With the emergence of mimetically
influenced self-consciousness, in its very primitive archaic incarnation, the symbology
that is necessary for such self-regard that is required to produce constructs,
or self-images of pride seems to me a bit of a stretch. Ethnologists assure us
that even though fido the dog, or mittens the cat seem to display human emotions,
the reality is that they only possess emotions at most the level of a two and a
half human child, whereas complex human emotions like pride do not begin to
manifest until after the age of 3. Thus, any projection of seeming pride is an
act of anthropomorphizing by the pet’s proud master.
Girard’s theory of hominization claims
that what brought about human consciousness was the increase in mimesis, the
facility to imitate the actions and intentions of others. Imitating the intentions
of others gave rise to the possibility of conflict because of the growing
desire to possess what the model of one’s desires possessed. This, in turn,
indicates that emotions of envy arise from mimetic desiring. Pride, it seems to
me, arises after human communities establish roles of differentiation, which in
turn gives rise to mental and emotional images of comparison. Attitudes of
superiority, a sense of being better, more talented, higher status, etc., indicating
the possibility of pride, both in its positive and negative connotation, cannot
occur prior to self-aware differentiation.
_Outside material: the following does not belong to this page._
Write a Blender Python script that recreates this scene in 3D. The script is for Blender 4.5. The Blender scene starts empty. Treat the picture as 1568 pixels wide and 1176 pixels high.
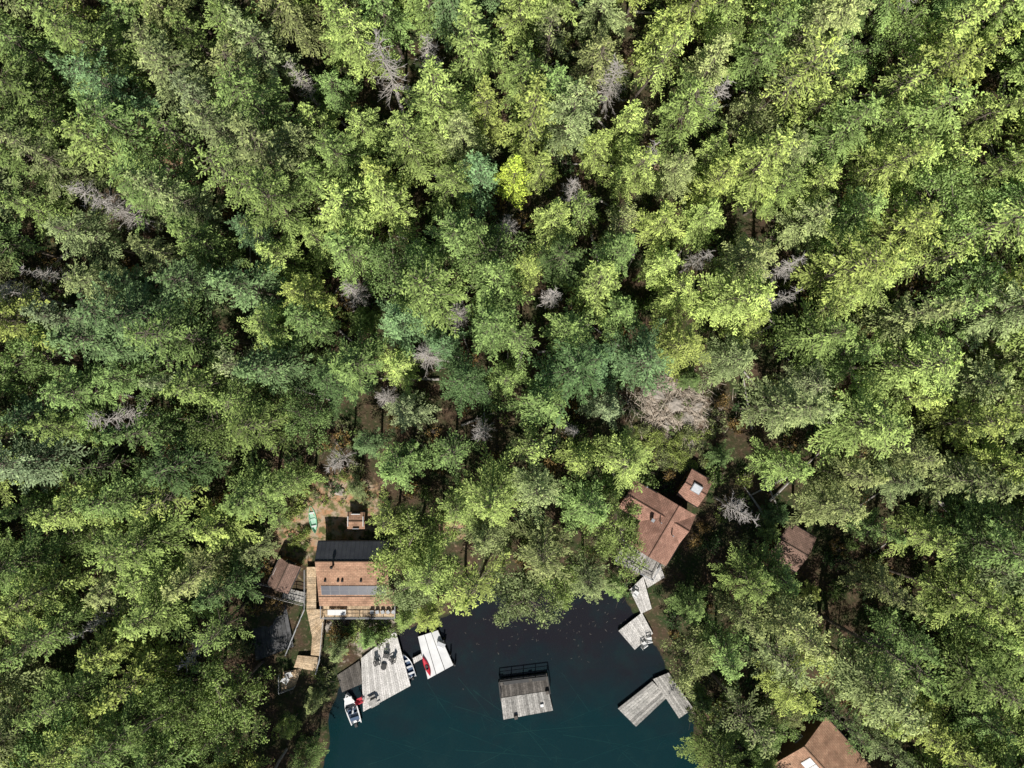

The biblical account depicts a situation
in which the human couple were tempted to grasp beyond their station, becoming
their own self-creation, a delusion that is real in human consciousness. But
such a consciousness is not possible before the demarcations that come with (specifically)
human socialization.
Thus, in contradistinction to Dadosky’s
argument, I would maintain with many Girardians that envy has precedence in the
development of human self-consciousness and social development. Only later did
there develop the complex human emotional and ideological construct of pride.
Where I think Dadosky misses it here is that he does not sufficiently take into
account the dynamics of human evolution and has misplaced a complex mythic narrative
as being a more faithful depiction of the development of human evolution.